Data block »
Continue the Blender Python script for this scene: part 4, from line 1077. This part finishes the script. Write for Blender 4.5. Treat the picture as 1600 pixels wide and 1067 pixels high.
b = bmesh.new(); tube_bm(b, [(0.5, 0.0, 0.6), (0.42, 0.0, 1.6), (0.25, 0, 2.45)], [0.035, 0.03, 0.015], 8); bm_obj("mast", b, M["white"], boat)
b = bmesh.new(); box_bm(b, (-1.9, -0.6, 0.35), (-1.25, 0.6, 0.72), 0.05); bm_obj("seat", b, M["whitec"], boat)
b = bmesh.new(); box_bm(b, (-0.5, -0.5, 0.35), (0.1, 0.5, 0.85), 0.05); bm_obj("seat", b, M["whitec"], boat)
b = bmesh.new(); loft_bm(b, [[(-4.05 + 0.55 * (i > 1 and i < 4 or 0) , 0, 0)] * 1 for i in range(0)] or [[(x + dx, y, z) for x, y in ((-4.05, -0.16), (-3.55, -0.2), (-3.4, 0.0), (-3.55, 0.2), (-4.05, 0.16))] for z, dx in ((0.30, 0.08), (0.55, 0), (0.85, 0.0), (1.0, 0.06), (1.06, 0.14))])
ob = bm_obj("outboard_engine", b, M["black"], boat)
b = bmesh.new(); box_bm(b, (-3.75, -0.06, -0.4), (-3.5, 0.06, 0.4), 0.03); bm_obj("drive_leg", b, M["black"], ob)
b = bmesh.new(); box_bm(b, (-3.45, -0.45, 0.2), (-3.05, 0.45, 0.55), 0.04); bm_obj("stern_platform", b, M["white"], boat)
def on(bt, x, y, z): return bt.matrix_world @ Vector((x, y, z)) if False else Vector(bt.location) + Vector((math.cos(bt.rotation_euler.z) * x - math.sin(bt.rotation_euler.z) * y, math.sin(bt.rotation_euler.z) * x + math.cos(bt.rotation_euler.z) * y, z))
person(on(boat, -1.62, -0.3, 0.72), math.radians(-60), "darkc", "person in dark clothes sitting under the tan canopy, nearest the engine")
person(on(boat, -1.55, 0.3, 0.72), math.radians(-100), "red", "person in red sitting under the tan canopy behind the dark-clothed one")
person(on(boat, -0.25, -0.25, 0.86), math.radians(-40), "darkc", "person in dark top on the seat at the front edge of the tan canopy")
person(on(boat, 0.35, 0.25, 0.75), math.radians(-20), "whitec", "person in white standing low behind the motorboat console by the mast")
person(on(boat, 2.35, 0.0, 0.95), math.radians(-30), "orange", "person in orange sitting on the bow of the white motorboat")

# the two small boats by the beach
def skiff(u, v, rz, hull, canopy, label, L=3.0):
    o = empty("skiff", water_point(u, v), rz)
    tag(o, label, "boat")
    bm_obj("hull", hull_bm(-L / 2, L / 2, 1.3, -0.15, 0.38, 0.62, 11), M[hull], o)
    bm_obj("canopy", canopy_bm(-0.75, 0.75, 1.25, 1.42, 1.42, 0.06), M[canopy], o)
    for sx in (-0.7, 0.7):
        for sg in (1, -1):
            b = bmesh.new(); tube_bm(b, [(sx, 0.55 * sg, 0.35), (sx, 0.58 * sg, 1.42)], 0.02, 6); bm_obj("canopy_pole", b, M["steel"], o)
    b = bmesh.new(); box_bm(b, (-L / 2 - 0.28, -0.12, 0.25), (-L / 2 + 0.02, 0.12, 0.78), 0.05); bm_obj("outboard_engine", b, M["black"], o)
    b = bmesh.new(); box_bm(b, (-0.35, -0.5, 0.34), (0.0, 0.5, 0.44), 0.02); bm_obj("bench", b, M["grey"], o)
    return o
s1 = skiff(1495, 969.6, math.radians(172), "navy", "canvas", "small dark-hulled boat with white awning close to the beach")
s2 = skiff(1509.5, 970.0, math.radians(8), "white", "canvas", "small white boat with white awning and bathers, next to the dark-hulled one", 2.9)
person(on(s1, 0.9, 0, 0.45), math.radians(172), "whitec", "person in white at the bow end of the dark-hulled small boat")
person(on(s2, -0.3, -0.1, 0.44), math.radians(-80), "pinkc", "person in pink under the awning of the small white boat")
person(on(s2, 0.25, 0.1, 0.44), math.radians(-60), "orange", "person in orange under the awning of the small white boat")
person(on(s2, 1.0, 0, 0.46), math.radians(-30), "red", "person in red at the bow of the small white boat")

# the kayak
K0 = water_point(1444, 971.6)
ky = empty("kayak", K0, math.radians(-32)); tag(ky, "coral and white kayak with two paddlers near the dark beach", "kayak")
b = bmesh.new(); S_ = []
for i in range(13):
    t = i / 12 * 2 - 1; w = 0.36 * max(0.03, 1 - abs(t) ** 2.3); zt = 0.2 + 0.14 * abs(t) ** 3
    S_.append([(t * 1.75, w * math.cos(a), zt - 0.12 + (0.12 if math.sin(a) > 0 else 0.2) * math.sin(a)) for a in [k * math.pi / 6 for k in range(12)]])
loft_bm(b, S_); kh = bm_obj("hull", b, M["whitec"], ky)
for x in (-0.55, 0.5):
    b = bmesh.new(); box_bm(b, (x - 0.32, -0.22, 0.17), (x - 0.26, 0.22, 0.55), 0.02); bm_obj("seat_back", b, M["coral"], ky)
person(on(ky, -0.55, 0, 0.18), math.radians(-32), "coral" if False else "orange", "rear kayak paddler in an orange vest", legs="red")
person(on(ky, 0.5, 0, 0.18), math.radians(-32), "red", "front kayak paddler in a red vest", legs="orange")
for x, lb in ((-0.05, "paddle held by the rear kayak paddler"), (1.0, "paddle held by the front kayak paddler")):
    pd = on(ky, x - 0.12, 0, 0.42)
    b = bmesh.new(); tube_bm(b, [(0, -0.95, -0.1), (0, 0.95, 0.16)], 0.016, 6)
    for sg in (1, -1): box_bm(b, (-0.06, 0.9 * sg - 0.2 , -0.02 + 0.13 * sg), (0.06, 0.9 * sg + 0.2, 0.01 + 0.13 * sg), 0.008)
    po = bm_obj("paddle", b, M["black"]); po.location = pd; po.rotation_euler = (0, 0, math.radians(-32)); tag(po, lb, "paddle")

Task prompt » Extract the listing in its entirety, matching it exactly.

Problem solution »
Continue the Blender Python script for this scene: part 4, from line 1077. This part finishes the script. Write for Blender 4.5. Treat the picture as 1600 pixels wide and 1067 pixels high.
b = bmesh.new(); tube_bm(b, [(0.5, 0.0, 0.6), (0.42, 0.0, 1.6), (0.25, 0, 2.45)], [0.035, 0.03, 0.015], 8); bm_obj("mast", b, M["white"], boat)
b = bmesh.new(); box_bm(b, (-1.9, -0.6, 0.35), (-1.25, 0.6, 0.72), 0.05); bm_obj("seat", b, M["whitec"], boat)
b = bmesh.new(); box_bm(b, (-0.5, -0.5, 0.35), (0.1, 0.5, 0.85), 0.05); bm_obj("seat", b, M["whitec"], boat)
b = bmesh.new(); loft_bm(b, [[(-4.05 + 0.55 * (i > 1 and i < 4 or 0) , 0, 0)] * 1 for i in range(0)] or [[(x + dx, y, z) for x, y in ((-4.05, -0.16), (-3.55, -0.2), (-3.4, 0.0), (-3.55, 0.2), (-4.05, 0.16))] for z, dx in ((0.30, 0.08), (0.55, 0), (0.85, 0.0), (1.0, 0.06), (1.06, 0.14))])
ob = bm_obj("outboard_engine", b, M["black"], boat)
b = bmesh.new(); box_bm(b, (-3.75, -0.06, -0.4), (-3.5, 0.06, 0.4), 0.03); bm_obj("drive_leg", b, M["black"], ob)
b = bmesh.new(); box_bm(b, (-3.45, -0.45, 0.2), (-3.05, 0.45, 0.55), 0.04); bm_obj("stern_platform", b, M["white"], boat)
def on(bt, x, y, z): return bt.matrix_world @ Vector((x, y, z)) if False else Vector(bt.location) + Vector((math.cos(bt.rotation_euler.z) * x - math.sin(bt.rotation_euler.z) * y, math.sin(bt.rotation_euler.z) * x + math.cos(bt.rotation_euler.z) * y, z))
person(on(boat, -1.62, -0.3, 0.72), math.radians(-60), "darkc", "person in dark clothes sitting under the tan canopy, nearest the engine")
person(on(boat, -1.55, 0.3, 0.72), math.radians(-100), "red", "person in red sitting under the tan canopy behind the dark-clothed one")
person(on(boat, -0.25, -0.25, 0.86), math.radians(-40), "darkc", "person in dark top on the seat at the front edge of the tan canopy")
person(on(boat, 0.35, 0.25, 0.75), math.radians(-20), "whitec", "person in white standing low behind the motorboat console by the mast")
person(on(boat, 2.35, 0.0, 0.95), math.radians(-30), "orange", "person in orange sitting on the bow of the white motorboat")

# the two small boats by the beach
def skiff(u, v, rz, hull, canopy, label, L=3.0):
    o = empty("skiff", water_point(u, v), rz)
    tag(o, label, "boat")
    bm_obj("hull", hull_bm(-L / 2, L / 2, 1.3, -0.15, 0.38, 0.62, 11), M[hull], o)
    bm_obj("canopy", canopy_bm(-0.75, 0.75, 1.25, 1.42, 1.42, 0.06), M[canopy], o)
    for sx in (-0.7, 0.7):
        for sg in (1, -1):
            b = bmesh.new(); tube_bm(b, [(sx, 0.55 * sg, 0.35), (sx, 0.58 * sg, 1.42)], 0.02, 6); bm_obj("canopy_pole", b, M["steel"], o)
    b = bmesh.new(); box_bm(b, (-L / 2 - 0.28, -0.12, 0.25), (-L / 2 + 0.02, 0.12, 0.78), 0.05); bm_obj("outboard_engine", b, M["black"], o)
    b = bmesh.new(); box_bm(b, (-0.35, -0.5, 0.34), (0.0, 0.5, 0.44), 0.02); bm_obj("bench", b, M["grey"], o)
    return o
s1 = skiff(1495, 969.6, math.radians(172), "navy", "canvas", "small dark-hulled boat with white awning close to the beach")
s2 = skiff(1509.5, 970.0, math.radians(8), "white", "canvas", "small white boat with white awning and bathers, next to the dark-hulled one", 2.9)
person(on(s1, 0.9, 0, 0.45), math.radians(172), "whitec", "person in white at the bow end of the dark-hulled small boat")
person(on(s2, -0.3, -0.1, 0.44), math.radians(-80), "pinkc", "person in pink under the awning of the small white boat")
person(on(s2, 0.25, 0.1, 0.44), math.radians(-60), "orange", "person in orange under the awning of the small white boat")
person(on(s2, 1.0, 0, 0.46), math.radians(-30), "red", "person in red at the bow of the small white boat")

# the kayak
K0 = water_point(1444, 971.6)
ky = empty("kayak", K0, math.radians(-32)); tag(ky, "coral and white kayak with two paddlers near the dark beach", "kayak")
b = bmesh.new(); S_ = []
for i in range(13):
    t = i / 12 * 2 - 1; w = 0.36 * max(0.03, 1 - abs(t) ** 2.3); zt = 0.2 + 0.14 * abs(t) ** 3
    S_.append([(t * 1.75, w * math.cos(a), zt - 0.12 + (0.12 if math.sin(a) > 0 else 0.2) * math.sin(a)) for a in [k * math.pi / 6 for k in range(12)]])
loft_bm(b, S_); kh = bm_obj("hull", b, M["whitec"], ky)
for x in (-0.55, 0.5):
    b = bmesh.new(); box_bm(b, (x - 0.32, -0.22, 0.17), (x - 0.26, 0.22, 0.55), 0.02); bm_obj("seat_back", b, M["coral"], ky)
person(on(ky, -0.55, 0, 0.18), math.radians(-32), "coral" if False else "orange", "rear kayak paddler in an orange vest", legs="red")
person(on(ky, 0.5, 0, 0.18), math.radians(-32), "red", "front kayak paddler in a red vest", legs="orange")
for x, lb in ((-0.05, "paddle held by the rear kayak paddler"), (1.0, "paddle held by the front kayak paddler")):
    pd = on(ky, x - 0.12, 0, 0.42)
    b = bmesh.new(); tube_bm(b, [(0, -0.95, -0.1), (0, 0.95, 0.16)], 0.016, 6)
    for sg in (1, -1): box_bm(b, (-0.06, 0.9 * sg - 0.2 , -0.02 + 0.13 * sg), (0.06, 0.9 * sg + 0.2, 0.01 + 0.13 * sg), 0.008)
    po = bm_obj("paddle", b, M["black"]); po.location = pd; po.rotation_euler = (0, 0, math.radians(-32)); tag(po, lb, "paddle")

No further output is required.